User Manual

Table Of Contents
Window Method (Sinc and Bessel Only)
Some filters, such as Sinc and Bessel, require an infinite number of pixels to calculate exactly.
To speed up this operation, a windowing function is used to approximate the filter and limit the
number of pixels required. This control appears when a filter that requires windowing
is selected.
Hanning: This is a simple tapered window.
Hamming: Hamming is a slightly tweaked version of Hanning that does not taper all the
way down to zero.
Blackman: A window with a more sharply tapered falloff.
Kaiser: A more complex window with results between Hamming and Blackman.
Most of these filters are useful only when making an image larger. When shrinking images, it is
common to use the Bi-Linear filter; however, the Catmull-Rom filter will apply some sharpening
to the results and may be useful for preserving detail when scaling down an image.
Example
Different resize filters. From left to right: Nearest Neighbor, Box, Linear, Quadratic,
Cubic, Catmull-Rom, Gaussian, Mitchell, Lanczos, Sinc, and Bessel.
Invert Transform
Select this control to invert any position, rotation, or scaling transformation. This option is useful
when connecting the Transform to the position of a tracker for the purpose of reintroducing
motion back into a stabilized image.
Flatten Transform
The Flatten Transform option prevents this node from concatenating its transformation with
adjacent nodes. The node may still concatenate transforms from its input, but it will not
concatenate its transformation with the node at its output.
Reference Size
The controls under the Reference Size menu do not directly affect the image. Instead they allow
you to control how Fusion represents the position of the Transform node’s center.
Normally, coordinates are represented as values between 0 and 1, where 1 is a distance equal
to the full width or height of the image. This allows for resolution independence, because you
can change the size of the image without having to change the value of the center.
One disadvantage to this approach is that it complicates making pixel-accurate adjustments to
an image. To demonstrate, imagine an image that is 100 x 100 pixels in size. To move the center
of the image to the right by 5 pixels, we would change the X value of the transform center from
0.5, 0.5 to 0.55, 0.5. We know the change must be 0.05 because 5/100 = 0.05.

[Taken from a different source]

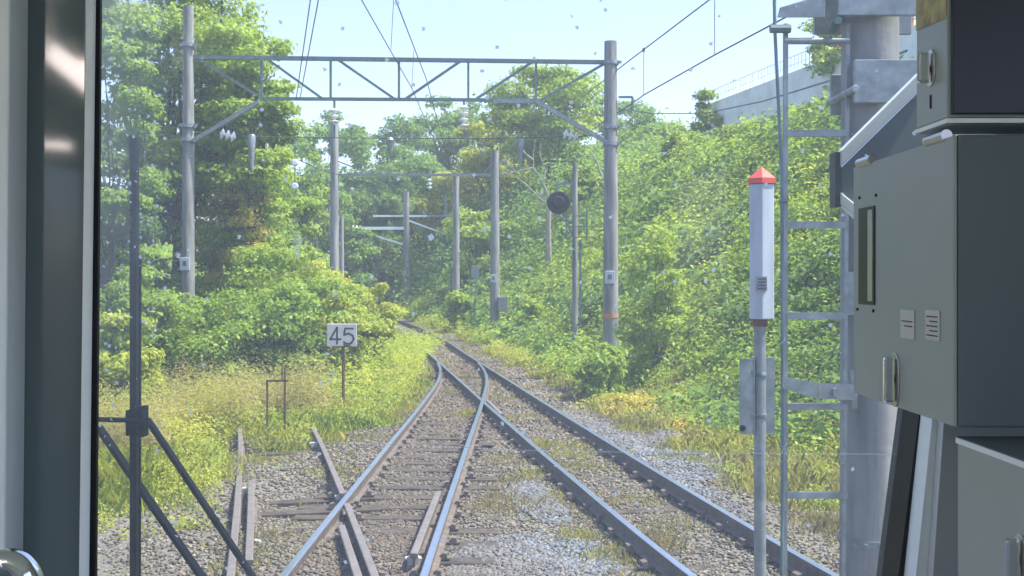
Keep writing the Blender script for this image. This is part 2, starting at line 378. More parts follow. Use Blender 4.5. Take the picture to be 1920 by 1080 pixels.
stones('ballast_gravel', 'brownish grey ballast gravel between and around the sleepers', 105000, reg_track, ((.058,.048,.033), (.255,.225,.165)), .018, .045)
def reg_heap(n):
    out = []
    for (px, py, rx, ry, k) in ((1060, 1050, 1.0, 1.7, .42), (1160, 800, 1.15, 3.6, .42), (1000, 905, .3, 1.2, .08), (1290, 905, .5, 1.6, .08)):
        Z = 4800/(py-HY); cx = (px-960)/F*Z; m_ = int(n*k); a = rng.random(m_)*6.283; r = np.sqrt(rng.random(m_))
        yy = Z + np.sin(a)*r*ry; xx = cx + np.cos(a)*r*rx - (yy-Z)*.16; out.append((xx, yy))
    X = np.concatenate([o[0] for o in out]); Y = np.concatenate([o[1] for o in out])
    ok = (np.abs(X-cR(Y)) > .85); return X[ok], Y[ok]
stones('fresh_gravel', 'fresh blue grey crushed stone lying loose in patches beside the right track', 19000, reg_heap, ((.08,.09,.10), (.21,.23,.255)), .022, .055)

# ---------------------------------------------------------------- vegetation on the ground
def cover(name, label, cat, n, sampler, pal, lsize, rmin, rmax, per, zscale=.8, asp=.62):
    X, Y, w = sampler(n); K = len(X); R = rng.uniform(rmin, rmax, K)*np.clip((Y/22)**.6, .7, 2.2)
    cen = np.stack([X, Y, H(X, Y) - .05], 1); rad = np.stack([R, R, R*zscale], 1)
    C, N, k = clumps(cen, rad, np.full(K, per), lsize, hemi=True)
    ls = lsize*np.clip((C[:, 1]/20)**.75, .75, 3.2)*rng.uniform(.6, 1.3, len(C))
    t = .45*rng.random(len(C)) + .55*rng.random(K)[k]
    o = soup(name, leafverts(C, N, ls, asp), 4, [(0,1,2,3)], mixpal(pal[0], pal[1], w[k] + .12*rng.normal(size=len(k)), t), M['leaf'])
    return tag(o, label, cat, kind='stuff')
def samp_bank(n):
    Y = 7.5*(125/7.5)**rng.random(n*3); d = 2.6 + 12.5*rng.random(n*3)**.85; X = cR(Y)+d
    px = 960 + F*X/Y; ok = (px < 1780) & (px > 600); ok &= ~((Y < 17) & (d < 3.2 + .8*vnoise(X, Y, .6)))
    ok &= ~((vnoise(X+3, Y+7, .35) > .72) & (d < 5.5) & (Y < 30))
    X, Y, d = X[ok][:n], Y[ok][:n], d[ok][:n]
    w = .15 + 2.0*(vnoise(X, Y, .33)-.45); return X, Y, w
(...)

The Reference Size controls allow you to specify the dimensions of the image. This changes the
way the control values are displayed, so that the Center shows the actual pixel positions in the
X and Y number fields of the Center control. Extending our example, if you set the Width and
Height to 100 each, the Center would now be shown as 50, 50, and we would move it 5 pixels
toward the right by entering 55, 50.